_Written exercise_
Output a verbatim copy of the data, cut off after the line that contains "COL = scn.collection".

_Data lines_
——

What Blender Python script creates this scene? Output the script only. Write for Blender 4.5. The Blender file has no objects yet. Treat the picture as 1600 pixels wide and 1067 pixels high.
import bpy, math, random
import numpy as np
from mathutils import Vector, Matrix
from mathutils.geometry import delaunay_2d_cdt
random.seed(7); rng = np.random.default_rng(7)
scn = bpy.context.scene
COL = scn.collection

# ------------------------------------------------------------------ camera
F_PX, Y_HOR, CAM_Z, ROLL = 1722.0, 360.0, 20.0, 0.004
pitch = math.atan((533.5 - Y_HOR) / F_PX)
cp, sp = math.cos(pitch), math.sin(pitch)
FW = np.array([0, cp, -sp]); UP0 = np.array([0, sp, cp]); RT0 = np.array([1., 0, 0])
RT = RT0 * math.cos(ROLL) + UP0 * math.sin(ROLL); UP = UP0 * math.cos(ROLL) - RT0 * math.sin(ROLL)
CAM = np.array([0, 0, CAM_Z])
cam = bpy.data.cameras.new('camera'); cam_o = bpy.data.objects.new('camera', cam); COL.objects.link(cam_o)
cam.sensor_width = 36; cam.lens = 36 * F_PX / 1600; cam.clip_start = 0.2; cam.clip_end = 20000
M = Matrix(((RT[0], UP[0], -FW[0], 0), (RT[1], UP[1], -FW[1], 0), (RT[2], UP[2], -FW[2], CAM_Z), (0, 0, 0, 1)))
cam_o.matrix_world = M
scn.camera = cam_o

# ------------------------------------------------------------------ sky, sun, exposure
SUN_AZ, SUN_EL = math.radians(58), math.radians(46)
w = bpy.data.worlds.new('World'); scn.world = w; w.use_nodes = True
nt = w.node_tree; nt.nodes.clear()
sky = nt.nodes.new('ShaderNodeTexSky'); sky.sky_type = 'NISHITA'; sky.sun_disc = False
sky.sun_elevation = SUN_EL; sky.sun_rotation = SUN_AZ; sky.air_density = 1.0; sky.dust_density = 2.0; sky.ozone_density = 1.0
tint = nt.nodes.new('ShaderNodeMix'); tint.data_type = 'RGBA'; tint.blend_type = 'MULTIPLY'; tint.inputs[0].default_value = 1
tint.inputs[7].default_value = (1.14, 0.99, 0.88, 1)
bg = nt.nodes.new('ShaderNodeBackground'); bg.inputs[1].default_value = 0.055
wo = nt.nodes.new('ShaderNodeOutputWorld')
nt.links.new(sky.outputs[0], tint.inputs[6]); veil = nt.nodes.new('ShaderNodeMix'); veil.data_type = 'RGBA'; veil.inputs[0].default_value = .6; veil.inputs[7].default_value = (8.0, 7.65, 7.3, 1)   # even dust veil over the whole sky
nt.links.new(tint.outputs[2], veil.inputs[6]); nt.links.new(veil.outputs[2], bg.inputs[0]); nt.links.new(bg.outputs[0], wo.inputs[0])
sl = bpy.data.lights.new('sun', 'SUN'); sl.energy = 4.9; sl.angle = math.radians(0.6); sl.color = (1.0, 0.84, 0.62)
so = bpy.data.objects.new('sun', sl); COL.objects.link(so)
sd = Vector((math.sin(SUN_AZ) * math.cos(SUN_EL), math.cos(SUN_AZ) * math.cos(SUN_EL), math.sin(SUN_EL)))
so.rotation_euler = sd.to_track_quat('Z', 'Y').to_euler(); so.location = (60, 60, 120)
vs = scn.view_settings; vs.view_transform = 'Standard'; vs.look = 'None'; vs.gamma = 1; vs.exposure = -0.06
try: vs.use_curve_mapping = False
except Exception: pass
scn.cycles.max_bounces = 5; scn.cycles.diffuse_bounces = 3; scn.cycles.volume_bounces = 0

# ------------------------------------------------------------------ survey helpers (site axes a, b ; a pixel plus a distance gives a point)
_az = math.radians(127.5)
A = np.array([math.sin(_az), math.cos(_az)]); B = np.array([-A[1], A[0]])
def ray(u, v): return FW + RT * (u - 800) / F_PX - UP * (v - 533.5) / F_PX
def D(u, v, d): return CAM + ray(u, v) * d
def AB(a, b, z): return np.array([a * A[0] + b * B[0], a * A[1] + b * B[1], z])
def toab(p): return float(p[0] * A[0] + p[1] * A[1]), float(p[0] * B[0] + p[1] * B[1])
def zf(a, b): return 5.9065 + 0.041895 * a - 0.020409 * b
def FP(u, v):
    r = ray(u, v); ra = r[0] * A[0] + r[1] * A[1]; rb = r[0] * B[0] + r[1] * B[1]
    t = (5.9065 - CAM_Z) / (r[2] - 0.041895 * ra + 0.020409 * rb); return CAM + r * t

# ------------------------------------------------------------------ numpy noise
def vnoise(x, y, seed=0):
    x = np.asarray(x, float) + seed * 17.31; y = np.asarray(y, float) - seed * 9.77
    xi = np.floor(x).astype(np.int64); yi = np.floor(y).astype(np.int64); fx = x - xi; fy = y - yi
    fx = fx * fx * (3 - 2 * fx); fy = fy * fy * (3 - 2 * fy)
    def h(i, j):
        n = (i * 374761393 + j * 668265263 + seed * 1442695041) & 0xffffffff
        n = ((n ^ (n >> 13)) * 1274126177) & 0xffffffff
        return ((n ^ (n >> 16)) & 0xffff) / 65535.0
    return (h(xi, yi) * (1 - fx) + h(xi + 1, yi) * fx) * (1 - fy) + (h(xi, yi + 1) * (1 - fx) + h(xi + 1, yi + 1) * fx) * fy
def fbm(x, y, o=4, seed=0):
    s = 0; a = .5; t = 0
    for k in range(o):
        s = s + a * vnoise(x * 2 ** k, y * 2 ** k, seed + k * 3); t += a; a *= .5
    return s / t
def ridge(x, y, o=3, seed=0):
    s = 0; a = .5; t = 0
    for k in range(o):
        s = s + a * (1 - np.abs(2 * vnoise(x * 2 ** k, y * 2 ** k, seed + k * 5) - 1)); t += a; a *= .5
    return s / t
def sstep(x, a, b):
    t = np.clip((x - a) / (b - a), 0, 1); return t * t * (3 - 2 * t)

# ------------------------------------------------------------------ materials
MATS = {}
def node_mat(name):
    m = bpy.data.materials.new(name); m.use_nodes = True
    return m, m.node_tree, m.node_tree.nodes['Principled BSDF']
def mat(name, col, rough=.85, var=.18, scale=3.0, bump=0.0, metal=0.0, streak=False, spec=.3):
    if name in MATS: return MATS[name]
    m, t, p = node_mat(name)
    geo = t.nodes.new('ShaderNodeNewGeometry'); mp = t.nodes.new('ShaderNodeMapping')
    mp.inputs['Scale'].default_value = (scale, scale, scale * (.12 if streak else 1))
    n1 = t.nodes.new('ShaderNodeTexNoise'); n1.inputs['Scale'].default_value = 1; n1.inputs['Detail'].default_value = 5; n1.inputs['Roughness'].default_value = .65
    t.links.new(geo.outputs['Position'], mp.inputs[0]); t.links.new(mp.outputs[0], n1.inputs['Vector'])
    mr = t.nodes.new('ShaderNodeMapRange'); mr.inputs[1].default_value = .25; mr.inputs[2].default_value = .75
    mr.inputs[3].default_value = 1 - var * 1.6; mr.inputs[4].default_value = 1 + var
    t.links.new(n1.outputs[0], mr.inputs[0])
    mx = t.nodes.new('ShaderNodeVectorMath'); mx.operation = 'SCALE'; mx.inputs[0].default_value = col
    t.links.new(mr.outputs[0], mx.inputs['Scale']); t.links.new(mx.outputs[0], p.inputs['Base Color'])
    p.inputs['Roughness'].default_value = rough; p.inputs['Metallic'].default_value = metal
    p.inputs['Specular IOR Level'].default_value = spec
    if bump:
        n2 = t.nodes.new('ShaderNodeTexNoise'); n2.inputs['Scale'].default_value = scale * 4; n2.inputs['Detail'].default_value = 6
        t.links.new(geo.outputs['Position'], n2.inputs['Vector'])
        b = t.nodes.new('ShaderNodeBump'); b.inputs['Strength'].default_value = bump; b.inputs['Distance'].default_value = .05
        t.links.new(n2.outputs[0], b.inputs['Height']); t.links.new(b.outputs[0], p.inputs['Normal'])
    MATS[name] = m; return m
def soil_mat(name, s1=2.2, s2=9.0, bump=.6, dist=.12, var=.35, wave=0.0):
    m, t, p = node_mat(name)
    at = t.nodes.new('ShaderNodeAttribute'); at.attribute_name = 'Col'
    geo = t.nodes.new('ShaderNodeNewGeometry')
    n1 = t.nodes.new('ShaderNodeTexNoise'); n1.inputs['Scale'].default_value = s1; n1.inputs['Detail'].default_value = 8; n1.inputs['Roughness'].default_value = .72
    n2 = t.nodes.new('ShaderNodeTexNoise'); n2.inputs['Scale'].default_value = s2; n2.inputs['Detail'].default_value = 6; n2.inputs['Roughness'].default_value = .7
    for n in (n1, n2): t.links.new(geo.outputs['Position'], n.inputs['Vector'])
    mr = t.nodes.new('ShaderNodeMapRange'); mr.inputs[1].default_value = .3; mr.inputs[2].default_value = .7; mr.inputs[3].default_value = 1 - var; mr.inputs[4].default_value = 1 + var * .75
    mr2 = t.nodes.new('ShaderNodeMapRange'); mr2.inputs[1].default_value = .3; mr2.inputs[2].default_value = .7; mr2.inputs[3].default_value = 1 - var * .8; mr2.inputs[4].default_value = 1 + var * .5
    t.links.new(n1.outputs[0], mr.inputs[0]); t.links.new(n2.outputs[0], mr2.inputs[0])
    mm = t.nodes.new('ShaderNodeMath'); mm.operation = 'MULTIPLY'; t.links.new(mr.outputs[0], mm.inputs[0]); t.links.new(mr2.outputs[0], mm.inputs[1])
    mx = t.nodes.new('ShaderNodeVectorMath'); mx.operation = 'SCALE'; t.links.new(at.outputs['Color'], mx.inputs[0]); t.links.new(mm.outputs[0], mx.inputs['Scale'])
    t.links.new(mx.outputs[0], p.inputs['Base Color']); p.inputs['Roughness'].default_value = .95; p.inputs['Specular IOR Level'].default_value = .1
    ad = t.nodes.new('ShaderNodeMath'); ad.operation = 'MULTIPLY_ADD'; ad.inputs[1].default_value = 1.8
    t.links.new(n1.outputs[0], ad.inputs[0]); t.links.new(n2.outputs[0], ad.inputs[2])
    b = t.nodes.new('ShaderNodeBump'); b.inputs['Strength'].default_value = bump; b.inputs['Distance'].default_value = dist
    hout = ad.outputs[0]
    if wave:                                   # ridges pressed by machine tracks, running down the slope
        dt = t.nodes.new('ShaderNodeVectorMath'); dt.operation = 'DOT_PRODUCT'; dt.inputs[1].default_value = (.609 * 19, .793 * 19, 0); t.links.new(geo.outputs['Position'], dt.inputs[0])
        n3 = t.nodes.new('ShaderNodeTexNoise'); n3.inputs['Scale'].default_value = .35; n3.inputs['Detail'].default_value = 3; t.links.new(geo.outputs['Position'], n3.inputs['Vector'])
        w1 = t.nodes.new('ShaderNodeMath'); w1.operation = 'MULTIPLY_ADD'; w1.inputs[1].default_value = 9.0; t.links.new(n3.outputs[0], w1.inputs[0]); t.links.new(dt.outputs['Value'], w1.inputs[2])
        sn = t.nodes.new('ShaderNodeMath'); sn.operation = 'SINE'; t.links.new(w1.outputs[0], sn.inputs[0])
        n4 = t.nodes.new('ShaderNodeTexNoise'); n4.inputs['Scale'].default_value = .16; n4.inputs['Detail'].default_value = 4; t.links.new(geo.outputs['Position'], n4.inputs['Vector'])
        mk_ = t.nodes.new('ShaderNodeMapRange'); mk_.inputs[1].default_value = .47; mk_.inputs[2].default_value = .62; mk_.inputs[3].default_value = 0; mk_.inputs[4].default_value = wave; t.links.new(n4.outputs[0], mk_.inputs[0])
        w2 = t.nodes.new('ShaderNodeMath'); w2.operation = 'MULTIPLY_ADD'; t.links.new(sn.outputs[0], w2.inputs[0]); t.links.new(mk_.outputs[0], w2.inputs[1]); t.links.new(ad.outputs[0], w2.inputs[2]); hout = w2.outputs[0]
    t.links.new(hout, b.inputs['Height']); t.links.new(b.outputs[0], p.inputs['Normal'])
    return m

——

_Response to the task_
What Blender Python script creates this scene? Output the script only. Write for Blender 4.5. The Blender file has no objects yet. Treat the picture as 1600 pixels wide and 1067 pixels high.
import bpy, math, random
import numpy as np
from mathutils import Vector, Matrix
from mathutils.geometry import delaunay_2d_cdt
random.seed(7); rng = np.random.default_rng(7)
scn = bpy.context.scene
COL = scn.collection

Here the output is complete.